* WORK TO DO *
From the material below, list every line containing "script".
Start of EXCERPTED RECORDS
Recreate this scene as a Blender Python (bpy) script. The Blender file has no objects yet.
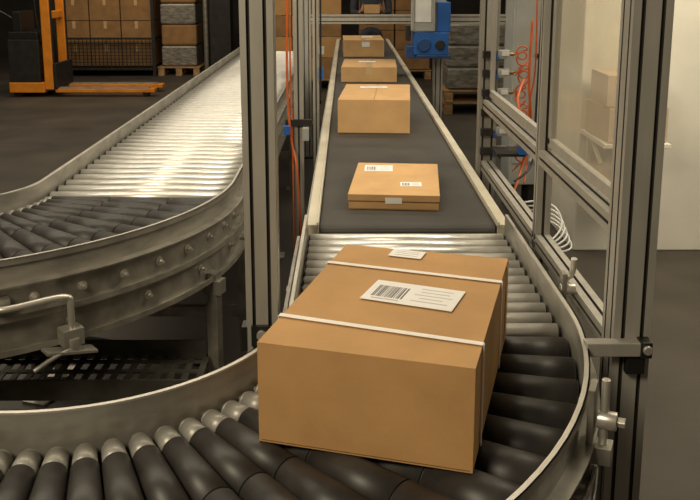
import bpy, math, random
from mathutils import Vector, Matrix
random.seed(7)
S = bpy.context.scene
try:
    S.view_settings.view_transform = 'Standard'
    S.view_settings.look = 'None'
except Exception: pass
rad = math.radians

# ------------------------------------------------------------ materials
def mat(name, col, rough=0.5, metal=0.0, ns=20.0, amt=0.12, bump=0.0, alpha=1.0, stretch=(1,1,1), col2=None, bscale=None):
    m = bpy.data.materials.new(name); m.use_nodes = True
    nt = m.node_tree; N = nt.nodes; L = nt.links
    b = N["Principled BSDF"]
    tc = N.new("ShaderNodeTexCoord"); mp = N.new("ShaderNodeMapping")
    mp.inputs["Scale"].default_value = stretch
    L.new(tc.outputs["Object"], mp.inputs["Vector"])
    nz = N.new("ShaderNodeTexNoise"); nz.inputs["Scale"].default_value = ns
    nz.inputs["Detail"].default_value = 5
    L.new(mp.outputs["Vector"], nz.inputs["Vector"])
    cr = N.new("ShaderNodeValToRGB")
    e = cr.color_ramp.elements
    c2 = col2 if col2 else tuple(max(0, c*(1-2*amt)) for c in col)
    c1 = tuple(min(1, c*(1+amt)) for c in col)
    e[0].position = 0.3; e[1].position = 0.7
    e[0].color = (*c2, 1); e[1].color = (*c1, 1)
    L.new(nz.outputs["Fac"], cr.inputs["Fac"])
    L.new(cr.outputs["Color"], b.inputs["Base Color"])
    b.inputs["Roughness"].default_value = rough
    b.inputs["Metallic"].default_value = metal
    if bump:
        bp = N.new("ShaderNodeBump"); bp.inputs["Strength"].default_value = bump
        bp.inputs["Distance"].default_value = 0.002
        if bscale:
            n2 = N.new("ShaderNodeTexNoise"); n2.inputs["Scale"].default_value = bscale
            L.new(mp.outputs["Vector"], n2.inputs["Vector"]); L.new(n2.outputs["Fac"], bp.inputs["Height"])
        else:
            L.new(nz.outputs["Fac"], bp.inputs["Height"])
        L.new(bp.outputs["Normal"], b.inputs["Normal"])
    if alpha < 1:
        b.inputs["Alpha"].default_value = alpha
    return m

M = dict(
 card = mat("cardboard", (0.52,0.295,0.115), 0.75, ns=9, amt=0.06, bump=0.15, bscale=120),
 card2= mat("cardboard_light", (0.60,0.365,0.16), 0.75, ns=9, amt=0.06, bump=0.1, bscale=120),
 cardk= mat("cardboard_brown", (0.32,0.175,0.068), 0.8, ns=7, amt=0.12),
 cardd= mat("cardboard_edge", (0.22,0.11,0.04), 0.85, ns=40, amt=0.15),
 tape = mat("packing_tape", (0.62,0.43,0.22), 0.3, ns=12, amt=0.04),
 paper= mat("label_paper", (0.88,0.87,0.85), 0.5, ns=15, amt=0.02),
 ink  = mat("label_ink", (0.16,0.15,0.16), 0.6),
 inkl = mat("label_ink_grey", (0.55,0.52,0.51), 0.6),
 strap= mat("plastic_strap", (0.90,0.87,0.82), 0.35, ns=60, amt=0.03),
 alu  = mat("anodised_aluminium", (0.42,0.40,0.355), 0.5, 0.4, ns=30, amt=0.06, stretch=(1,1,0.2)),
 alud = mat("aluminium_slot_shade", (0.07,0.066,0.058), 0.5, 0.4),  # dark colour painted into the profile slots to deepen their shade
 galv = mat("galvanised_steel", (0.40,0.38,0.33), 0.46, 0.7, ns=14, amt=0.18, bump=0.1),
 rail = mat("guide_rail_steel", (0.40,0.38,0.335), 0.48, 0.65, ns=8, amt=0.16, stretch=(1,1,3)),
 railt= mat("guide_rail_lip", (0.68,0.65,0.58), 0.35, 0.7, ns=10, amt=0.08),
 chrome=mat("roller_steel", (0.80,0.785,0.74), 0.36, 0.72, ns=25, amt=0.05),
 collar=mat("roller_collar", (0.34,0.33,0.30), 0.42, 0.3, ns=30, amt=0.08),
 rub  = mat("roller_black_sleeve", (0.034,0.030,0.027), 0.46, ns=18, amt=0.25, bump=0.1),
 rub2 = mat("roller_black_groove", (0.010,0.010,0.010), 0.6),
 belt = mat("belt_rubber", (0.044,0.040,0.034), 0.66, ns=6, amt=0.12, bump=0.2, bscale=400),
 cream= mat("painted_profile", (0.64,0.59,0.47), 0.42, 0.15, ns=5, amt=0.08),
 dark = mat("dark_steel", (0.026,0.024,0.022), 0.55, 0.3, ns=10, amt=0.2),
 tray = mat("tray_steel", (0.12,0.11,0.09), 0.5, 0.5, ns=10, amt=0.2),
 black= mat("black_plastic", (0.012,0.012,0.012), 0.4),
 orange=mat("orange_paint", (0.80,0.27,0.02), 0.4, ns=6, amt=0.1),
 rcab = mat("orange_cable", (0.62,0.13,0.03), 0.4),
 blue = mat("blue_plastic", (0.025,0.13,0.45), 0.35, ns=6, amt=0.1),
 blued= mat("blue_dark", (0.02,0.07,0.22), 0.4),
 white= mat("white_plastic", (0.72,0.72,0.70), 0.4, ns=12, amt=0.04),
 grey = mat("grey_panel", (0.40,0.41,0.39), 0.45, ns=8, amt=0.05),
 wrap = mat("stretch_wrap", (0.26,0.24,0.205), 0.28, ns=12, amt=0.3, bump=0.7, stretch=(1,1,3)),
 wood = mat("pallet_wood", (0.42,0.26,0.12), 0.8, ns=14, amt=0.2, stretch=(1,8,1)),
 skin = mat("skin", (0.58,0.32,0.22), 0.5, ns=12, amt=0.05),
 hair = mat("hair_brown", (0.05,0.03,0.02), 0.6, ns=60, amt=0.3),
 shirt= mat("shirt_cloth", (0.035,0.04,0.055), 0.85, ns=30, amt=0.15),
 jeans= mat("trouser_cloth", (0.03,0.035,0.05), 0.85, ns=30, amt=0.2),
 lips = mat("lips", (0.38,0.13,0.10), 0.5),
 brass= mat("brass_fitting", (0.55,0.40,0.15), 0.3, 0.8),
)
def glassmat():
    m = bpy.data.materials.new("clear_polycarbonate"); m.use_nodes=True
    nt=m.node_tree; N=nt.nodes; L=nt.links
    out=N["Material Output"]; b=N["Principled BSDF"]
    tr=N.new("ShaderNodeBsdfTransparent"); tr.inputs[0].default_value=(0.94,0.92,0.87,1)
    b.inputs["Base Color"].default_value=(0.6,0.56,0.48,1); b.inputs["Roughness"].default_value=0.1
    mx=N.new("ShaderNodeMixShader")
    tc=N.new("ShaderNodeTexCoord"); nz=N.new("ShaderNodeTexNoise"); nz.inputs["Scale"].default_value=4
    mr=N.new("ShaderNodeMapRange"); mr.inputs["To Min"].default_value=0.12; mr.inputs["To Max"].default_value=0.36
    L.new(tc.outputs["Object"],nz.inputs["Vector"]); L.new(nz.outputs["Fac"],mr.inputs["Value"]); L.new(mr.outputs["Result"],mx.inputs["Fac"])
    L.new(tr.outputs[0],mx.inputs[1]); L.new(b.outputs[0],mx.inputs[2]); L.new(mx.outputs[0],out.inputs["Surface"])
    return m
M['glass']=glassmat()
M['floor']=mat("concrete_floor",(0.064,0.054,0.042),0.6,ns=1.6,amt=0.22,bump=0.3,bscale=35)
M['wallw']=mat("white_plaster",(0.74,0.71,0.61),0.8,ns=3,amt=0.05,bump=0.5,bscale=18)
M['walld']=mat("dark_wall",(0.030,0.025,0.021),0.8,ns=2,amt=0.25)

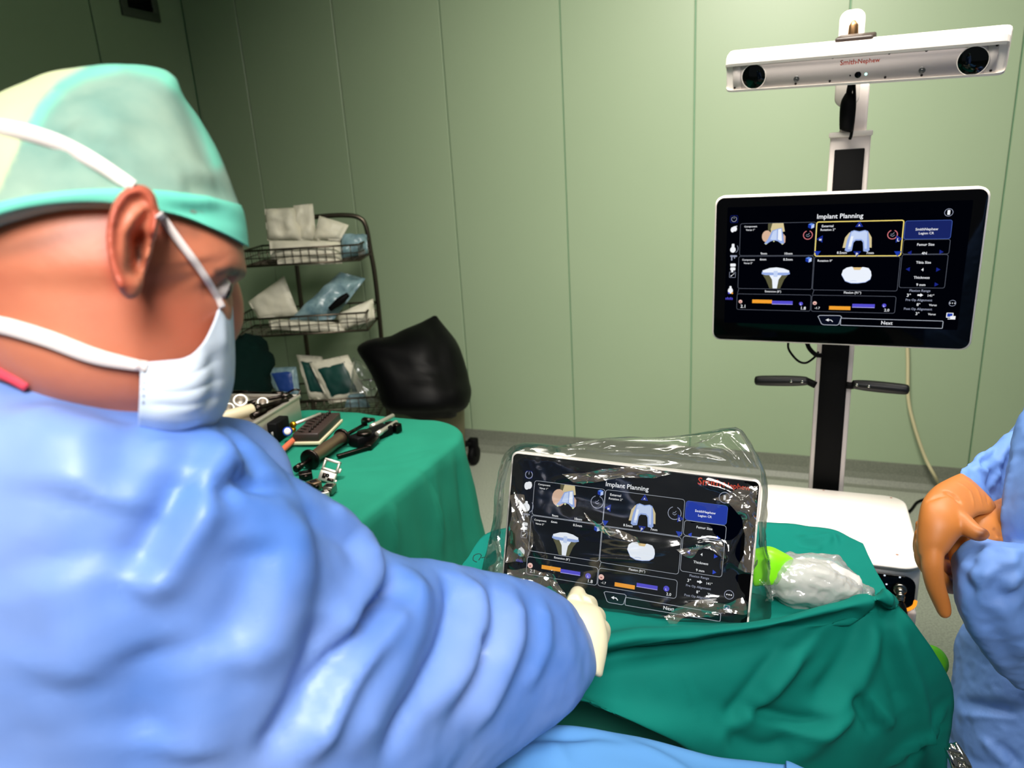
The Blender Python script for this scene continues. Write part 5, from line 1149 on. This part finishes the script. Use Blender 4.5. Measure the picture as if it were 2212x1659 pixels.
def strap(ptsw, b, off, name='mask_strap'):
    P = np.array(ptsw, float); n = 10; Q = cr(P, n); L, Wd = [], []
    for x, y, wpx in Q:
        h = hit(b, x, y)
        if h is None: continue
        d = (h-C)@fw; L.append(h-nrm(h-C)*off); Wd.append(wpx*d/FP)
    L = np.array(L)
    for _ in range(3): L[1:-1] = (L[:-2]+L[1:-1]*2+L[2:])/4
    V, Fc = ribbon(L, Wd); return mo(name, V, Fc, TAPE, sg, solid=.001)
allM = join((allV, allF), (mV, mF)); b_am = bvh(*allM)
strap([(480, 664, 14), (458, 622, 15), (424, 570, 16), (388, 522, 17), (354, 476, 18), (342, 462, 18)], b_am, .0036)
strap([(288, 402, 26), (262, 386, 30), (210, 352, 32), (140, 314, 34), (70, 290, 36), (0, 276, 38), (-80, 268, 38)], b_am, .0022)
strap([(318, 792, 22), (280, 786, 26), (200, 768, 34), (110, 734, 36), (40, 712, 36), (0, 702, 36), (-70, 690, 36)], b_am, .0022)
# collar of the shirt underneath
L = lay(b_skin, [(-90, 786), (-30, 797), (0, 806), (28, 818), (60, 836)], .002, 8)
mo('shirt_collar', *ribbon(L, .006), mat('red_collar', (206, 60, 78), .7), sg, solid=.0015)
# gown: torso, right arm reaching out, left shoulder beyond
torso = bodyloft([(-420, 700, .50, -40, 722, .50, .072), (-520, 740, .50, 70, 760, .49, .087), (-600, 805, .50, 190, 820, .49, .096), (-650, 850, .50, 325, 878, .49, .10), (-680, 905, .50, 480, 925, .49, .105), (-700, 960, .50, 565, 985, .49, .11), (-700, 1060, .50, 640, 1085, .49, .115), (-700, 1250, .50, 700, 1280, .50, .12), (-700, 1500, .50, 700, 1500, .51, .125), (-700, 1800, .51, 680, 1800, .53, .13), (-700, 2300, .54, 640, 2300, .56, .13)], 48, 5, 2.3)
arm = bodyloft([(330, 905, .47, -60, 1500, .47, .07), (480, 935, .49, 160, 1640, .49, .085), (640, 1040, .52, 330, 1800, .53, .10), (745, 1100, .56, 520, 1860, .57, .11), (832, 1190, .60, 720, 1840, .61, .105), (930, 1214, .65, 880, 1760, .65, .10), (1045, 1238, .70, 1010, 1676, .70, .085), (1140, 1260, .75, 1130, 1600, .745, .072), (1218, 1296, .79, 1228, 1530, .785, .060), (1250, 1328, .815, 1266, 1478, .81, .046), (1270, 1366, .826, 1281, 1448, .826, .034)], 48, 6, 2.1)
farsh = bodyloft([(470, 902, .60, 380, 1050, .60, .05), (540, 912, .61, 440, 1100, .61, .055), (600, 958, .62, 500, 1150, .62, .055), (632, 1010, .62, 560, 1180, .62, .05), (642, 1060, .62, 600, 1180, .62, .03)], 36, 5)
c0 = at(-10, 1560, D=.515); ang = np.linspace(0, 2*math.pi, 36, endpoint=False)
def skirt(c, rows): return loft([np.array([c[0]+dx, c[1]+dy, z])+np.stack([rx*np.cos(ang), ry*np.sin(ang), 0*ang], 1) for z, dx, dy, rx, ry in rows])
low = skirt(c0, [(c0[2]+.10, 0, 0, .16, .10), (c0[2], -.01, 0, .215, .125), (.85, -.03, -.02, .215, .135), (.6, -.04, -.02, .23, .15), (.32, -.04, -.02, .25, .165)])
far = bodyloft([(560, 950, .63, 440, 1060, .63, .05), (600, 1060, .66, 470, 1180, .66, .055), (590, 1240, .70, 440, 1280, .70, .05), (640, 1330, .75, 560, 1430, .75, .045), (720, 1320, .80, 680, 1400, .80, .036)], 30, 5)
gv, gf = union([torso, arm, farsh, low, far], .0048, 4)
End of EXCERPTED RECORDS
* OUTPUT OF THE TASK *
Recreate this scene as a Blender Python (bpy) script. The Blender file has no objects yet.
The Blender Python script for this scene continues. Write part 5, from line 1149 on. This part finishes the script. Use Blender 4.5. Measure the picture as if it were 2212x1659 pixels.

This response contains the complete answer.